People Who Clicked Any Call to Action Button:

This audience is really a subset of the ‘people who engaged with any post or ad’ and is hyper-specific. This audience would not be of much value to brands who don’t regularly post/promote content that includes CTA buttons.

People Who Sent A Message to Your Page:

This audience is also hyper-specific – however, for brands that regularly leverage Facebook Messenger, there’s opportunity to deliver special offers / promotions to these audiences. Brands typically will receive messages from users for two reasons – complaints and praises.

Messenger often serves as a customer service line – so remarketing these users can work well as a ‘winback’ for unsatisfied users while also rewarding people who were already happy with the brand.

People Who Saved Your Page or Any Post:

This audience will likely have the least scale – it would be of value if a brand is regularly posting blog/article content, as these are the types of posts that get ‘saved’ most often.

What Does This Mean For Advertisers?

How can this be leveraged efficiently, and how much value can we put on someone who may have simply liked one of your ads? Well, when putting this audience in a hierarchy of importance, it definitely sits near the bottom. Your site traffic, cart abandoners, and purchasers are definitely of a higher value than these engagement audiences – but they obviously are of a higher value than users who have chosen NOT to engage. 

So, How Can We Leverage These Users?

These retargeting capabilities turn your Facebook page / posts / ads into a well-pixeled microsite of its own. A great way to take advantage of these users is to treat them the same way you would treat a website visitor. By setting up a campaign/ad set that targets users who have engaged with and exclude site traffic, you’re left with an audience that has commented/liked/shared but hasn’t interacted with your website yet.
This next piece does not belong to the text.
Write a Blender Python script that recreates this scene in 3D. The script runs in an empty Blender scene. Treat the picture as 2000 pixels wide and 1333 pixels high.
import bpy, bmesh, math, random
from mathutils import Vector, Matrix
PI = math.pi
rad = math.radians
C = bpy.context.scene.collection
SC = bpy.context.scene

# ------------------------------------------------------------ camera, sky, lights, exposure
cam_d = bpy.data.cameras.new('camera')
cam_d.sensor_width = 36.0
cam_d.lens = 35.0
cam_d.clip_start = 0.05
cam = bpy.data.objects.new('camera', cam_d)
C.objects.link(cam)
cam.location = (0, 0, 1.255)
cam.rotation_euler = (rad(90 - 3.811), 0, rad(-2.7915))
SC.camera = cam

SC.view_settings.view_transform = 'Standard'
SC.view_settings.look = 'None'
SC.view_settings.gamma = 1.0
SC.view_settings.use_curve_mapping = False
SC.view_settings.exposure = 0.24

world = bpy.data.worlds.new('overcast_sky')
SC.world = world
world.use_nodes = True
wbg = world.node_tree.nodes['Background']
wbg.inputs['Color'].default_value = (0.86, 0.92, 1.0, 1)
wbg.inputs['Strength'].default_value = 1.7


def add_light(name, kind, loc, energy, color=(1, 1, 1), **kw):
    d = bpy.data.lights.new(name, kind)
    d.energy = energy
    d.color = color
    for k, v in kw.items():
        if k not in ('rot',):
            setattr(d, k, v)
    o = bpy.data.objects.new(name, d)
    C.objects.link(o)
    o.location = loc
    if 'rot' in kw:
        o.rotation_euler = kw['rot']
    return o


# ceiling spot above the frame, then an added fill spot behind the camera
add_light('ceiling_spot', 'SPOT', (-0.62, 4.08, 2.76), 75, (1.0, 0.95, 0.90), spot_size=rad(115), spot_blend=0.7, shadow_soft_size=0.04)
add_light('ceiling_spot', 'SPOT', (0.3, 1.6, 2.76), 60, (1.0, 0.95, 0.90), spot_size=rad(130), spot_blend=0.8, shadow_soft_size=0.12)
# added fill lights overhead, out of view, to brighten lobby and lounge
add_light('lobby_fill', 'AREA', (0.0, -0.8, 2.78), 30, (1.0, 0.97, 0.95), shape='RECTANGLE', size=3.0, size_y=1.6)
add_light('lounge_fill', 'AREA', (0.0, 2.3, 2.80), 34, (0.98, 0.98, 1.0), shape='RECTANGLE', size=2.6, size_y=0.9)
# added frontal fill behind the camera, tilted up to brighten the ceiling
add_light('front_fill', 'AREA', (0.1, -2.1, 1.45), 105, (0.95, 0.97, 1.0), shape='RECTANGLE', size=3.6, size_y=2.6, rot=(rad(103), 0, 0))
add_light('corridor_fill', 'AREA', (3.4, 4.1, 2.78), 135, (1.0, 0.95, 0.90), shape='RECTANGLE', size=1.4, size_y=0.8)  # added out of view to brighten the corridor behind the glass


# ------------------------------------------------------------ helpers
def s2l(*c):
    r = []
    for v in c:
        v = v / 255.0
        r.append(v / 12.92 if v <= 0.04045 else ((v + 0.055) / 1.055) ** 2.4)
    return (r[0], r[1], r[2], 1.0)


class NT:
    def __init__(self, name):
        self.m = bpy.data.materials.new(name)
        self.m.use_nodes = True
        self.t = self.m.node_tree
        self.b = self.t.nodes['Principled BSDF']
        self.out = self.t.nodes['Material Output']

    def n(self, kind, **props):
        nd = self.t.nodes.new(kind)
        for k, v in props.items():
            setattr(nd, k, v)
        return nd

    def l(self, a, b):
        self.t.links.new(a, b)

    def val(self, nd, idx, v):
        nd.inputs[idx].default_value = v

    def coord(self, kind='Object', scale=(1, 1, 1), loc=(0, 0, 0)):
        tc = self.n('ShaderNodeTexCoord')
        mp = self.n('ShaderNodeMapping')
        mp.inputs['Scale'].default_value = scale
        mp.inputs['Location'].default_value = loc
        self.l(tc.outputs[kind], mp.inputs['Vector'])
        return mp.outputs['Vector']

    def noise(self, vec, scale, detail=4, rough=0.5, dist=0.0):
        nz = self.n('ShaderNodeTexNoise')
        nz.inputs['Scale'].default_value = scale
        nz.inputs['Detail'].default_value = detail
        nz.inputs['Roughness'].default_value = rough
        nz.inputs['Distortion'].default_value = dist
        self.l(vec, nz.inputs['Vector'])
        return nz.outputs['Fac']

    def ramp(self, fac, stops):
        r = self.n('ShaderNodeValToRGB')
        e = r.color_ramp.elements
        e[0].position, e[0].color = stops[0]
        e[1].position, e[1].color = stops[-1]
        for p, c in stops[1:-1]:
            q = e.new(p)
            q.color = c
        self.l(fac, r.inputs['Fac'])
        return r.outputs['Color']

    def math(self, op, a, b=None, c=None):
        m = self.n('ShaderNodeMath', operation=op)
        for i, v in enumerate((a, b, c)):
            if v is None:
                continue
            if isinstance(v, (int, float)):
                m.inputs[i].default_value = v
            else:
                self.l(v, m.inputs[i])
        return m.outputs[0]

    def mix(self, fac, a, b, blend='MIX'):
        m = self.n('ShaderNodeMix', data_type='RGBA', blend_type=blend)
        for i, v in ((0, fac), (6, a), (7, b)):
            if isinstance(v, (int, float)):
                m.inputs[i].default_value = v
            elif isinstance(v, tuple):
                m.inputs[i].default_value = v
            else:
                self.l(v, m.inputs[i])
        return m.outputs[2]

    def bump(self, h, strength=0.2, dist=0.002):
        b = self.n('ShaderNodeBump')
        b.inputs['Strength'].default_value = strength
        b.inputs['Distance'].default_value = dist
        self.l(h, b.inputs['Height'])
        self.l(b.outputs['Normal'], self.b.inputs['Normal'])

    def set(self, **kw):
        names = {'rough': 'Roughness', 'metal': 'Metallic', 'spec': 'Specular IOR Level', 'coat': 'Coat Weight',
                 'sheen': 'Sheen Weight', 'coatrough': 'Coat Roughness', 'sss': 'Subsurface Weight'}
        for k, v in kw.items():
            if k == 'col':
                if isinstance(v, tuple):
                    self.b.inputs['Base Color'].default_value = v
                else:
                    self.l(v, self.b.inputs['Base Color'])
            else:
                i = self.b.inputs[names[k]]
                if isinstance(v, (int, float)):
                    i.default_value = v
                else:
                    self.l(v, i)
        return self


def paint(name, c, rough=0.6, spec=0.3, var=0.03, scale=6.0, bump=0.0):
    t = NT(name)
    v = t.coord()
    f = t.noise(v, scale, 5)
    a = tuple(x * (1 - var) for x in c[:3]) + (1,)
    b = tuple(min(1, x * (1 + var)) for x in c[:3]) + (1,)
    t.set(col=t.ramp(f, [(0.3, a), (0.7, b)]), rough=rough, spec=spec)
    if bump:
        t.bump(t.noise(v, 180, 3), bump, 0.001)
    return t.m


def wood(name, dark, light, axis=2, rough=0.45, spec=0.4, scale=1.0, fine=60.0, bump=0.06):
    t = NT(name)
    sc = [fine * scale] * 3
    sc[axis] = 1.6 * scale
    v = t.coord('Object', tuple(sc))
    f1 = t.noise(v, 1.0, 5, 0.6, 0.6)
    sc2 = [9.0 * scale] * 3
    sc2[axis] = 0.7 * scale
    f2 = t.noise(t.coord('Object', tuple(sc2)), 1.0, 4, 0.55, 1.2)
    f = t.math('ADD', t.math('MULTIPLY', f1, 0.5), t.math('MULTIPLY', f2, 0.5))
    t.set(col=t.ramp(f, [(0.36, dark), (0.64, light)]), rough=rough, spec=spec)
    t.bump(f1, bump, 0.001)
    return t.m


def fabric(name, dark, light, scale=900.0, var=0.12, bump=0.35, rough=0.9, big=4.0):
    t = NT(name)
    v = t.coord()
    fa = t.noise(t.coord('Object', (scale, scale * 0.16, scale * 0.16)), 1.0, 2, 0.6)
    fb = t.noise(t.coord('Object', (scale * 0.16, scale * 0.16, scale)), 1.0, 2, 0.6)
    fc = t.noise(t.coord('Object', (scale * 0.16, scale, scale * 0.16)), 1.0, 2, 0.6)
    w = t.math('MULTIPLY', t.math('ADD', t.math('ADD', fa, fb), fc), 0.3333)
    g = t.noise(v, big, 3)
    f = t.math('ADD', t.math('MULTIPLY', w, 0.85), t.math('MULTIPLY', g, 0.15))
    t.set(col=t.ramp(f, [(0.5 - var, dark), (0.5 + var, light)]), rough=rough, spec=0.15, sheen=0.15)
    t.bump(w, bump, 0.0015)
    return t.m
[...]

You’ve already established the first touch with this audience, so remarketing to them with your site traffic excluded serves as a great way to re-engage users with a higher level of intent than your cold-traffic 1st-touch audiences.

Wrapping It Up

This tactic is great for brands that see high levels of engagement on their posts but low website activity. It is a great way to move users one step further down the funnel. These audiences fit right between your cold-traffic audiences and warm/hot-traffic audiences, so with the right messaging approach they can be very high-value. Try it out and see!